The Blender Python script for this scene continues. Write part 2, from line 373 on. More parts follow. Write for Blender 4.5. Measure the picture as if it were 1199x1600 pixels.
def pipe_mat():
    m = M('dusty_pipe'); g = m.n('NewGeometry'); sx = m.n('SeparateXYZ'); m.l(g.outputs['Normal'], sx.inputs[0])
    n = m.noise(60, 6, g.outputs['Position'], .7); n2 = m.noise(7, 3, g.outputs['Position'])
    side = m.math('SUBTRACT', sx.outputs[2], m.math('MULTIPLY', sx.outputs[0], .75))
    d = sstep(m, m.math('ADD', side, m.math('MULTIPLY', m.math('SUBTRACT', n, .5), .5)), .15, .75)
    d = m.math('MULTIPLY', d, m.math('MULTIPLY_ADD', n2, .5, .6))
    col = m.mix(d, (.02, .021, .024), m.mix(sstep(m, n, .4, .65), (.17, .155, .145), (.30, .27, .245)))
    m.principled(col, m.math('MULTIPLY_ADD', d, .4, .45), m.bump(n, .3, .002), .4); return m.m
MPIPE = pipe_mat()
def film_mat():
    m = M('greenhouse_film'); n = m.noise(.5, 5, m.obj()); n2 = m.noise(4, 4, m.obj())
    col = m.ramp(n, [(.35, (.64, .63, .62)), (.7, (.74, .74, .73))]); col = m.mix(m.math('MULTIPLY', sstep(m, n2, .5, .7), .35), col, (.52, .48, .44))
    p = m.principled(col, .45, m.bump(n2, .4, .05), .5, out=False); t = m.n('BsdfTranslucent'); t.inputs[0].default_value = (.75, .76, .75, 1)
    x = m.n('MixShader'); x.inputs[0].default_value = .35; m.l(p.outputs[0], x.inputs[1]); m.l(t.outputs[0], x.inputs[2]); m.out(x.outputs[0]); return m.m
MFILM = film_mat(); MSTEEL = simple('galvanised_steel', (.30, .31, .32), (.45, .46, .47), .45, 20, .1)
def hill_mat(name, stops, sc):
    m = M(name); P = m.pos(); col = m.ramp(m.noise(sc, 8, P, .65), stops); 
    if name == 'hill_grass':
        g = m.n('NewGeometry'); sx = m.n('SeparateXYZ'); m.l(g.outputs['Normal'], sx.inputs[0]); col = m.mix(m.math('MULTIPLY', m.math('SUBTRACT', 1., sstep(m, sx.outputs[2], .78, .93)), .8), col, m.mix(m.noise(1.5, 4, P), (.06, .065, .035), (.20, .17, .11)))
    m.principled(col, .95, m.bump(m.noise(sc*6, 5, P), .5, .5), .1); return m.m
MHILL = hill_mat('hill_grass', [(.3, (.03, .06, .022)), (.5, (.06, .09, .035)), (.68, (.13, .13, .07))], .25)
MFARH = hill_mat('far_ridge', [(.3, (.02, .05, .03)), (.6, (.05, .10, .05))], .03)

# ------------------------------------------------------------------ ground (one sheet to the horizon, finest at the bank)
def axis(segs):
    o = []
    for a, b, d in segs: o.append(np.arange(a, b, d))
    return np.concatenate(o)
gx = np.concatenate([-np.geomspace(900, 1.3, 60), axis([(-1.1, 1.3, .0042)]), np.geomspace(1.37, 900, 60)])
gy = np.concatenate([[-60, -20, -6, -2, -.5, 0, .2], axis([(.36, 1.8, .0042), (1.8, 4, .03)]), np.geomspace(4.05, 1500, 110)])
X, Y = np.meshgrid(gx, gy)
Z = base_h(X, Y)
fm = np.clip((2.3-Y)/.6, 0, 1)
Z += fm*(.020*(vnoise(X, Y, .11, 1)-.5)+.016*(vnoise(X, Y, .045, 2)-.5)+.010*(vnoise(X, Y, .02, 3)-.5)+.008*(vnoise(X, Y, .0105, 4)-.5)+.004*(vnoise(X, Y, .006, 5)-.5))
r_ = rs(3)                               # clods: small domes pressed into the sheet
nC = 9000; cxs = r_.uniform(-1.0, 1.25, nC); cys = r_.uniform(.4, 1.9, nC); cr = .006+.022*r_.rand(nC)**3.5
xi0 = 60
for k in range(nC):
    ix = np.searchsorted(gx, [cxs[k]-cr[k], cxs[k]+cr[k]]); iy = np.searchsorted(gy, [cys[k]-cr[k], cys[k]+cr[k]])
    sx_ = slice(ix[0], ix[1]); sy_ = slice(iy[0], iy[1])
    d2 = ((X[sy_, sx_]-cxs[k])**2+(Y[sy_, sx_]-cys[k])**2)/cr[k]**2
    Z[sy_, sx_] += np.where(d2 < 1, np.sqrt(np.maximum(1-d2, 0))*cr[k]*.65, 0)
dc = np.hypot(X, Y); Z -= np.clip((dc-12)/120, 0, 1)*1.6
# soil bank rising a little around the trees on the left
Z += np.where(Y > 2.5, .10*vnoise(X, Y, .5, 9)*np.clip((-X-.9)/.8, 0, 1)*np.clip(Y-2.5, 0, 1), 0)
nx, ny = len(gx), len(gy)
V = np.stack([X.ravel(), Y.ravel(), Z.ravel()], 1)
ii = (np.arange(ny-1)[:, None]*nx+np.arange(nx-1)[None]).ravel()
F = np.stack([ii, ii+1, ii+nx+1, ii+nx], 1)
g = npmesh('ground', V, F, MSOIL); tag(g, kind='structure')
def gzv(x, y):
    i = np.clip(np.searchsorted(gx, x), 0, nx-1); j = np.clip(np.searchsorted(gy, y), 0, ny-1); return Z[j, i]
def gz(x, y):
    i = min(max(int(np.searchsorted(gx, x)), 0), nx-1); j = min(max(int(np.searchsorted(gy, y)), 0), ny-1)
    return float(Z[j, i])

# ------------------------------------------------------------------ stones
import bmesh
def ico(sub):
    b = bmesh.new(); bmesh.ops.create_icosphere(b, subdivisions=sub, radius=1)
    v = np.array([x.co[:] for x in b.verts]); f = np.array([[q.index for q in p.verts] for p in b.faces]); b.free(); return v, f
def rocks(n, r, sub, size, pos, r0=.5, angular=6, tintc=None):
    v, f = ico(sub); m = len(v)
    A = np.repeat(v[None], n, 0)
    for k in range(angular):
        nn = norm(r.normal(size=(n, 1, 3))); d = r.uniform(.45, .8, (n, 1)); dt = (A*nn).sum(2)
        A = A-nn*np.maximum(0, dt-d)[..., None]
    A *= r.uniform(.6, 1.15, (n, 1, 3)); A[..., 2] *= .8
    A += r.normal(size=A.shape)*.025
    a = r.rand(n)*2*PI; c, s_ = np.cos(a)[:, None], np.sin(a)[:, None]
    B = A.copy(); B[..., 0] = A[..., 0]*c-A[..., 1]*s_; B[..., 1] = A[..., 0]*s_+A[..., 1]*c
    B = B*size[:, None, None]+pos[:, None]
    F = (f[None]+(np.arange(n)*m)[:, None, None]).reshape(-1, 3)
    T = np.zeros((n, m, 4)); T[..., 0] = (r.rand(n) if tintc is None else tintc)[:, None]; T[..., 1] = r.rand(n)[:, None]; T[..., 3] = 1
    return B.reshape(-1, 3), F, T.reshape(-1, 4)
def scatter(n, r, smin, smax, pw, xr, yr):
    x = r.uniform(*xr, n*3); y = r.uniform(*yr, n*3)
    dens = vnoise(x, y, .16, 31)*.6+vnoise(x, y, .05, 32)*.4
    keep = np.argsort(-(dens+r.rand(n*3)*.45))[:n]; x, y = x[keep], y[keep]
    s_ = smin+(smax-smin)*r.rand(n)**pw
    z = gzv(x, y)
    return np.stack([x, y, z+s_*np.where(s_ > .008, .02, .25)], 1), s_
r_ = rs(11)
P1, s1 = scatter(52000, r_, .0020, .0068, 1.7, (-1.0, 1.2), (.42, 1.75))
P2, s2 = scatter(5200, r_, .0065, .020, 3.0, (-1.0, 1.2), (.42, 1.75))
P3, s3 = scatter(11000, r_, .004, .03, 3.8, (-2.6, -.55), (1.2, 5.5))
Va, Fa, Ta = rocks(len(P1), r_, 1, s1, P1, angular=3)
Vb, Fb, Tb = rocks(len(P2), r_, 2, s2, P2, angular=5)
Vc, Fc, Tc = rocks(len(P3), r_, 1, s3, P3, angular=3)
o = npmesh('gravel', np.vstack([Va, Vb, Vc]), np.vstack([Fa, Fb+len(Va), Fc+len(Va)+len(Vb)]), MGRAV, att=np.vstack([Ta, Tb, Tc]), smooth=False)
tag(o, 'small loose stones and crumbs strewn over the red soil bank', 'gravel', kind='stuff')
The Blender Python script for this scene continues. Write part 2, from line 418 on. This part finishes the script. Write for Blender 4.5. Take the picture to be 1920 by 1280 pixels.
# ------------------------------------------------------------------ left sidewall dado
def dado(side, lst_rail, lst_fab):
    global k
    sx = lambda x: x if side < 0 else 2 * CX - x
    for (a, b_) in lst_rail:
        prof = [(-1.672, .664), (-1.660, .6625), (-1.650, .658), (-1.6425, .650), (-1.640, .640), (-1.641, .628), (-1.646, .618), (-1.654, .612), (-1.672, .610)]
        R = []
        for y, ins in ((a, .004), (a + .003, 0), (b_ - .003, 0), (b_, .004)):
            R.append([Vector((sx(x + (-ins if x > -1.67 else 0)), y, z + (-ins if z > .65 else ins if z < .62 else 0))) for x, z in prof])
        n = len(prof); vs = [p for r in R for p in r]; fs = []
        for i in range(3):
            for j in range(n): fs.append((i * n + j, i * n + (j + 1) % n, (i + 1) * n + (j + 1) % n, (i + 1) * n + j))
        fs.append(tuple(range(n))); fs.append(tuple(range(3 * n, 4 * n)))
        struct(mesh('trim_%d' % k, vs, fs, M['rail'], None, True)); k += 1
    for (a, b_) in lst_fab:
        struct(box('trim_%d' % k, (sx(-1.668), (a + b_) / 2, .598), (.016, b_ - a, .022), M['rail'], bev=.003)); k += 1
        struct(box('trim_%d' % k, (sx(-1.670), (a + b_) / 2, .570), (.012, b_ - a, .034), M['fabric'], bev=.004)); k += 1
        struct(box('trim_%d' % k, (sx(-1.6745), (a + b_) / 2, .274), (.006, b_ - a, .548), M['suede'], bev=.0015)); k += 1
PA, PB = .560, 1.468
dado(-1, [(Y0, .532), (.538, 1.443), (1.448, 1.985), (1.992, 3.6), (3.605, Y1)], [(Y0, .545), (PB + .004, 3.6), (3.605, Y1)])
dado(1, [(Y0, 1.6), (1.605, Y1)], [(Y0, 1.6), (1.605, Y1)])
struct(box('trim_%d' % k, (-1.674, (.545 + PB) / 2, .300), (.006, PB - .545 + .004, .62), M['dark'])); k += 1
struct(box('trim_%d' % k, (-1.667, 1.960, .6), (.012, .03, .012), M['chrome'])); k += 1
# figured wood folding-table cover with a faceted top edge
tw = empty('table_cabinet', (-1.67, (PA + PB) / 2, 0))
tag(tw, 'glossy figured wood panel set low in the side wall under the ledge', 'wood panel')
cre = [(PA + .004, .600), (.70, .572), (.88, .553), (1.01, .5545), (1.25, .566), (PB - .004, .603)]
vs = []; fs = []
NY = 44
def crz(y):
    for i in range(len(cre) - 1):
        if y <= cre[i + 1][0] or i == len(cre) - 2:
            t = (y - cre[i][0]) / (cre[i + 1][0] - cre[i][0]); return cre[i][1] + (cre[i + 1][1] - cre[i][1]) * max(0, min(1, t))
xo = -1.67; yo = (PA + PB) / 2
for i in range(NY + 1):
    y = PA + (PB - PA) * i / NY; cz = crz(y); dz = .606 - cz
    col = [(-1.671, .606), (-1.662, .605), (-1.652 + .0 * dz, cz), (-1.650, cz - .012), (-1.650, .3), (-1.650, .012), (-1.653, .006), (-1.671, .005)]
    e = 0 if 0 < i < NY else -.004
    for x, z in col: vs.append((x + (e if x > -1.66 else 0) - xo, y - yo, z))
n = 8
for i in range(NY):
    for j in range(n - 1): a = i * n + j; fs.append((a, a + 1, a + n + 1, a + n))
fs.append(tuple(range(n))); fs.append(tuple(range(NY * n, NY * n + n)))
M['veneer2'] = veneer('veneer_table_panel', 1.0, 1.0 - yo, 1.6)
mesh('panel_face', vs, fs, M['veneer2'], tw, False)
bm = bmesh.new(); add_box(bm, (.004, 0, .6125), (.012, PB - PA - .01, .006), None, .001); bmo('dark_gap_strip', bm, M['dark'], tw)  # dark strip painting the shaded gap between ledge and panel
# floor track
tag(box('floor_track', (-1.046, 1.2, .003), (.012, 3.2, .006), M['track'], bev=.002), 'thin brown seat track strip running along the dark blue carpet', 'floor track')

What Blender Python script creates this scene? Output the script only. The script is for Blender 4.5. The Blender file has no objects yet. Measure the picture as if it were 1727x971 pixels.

### EXERCISE GOAL
Lines from the records above that hold "picture" are the ones to list.

### TASK RESPONSE
The Blender Python script for this scene continues. Write part 2, from line 373 on. More parts follow. Write for Blender 4.5. Measure the picture as if it were 1199x1600 pixels.
The Blender Python script for this scene continues. Write part 2, from line 418 on. This part finishes the script. Write for Blender 4.5. Take the picture to be 1920 by 1280 pixels.
What Blender Python script creates this scene? Output the script only. The script is for Blender 4.5. The Blender file has no objects yet. Measure the picture as if it were 1727x971 pixels.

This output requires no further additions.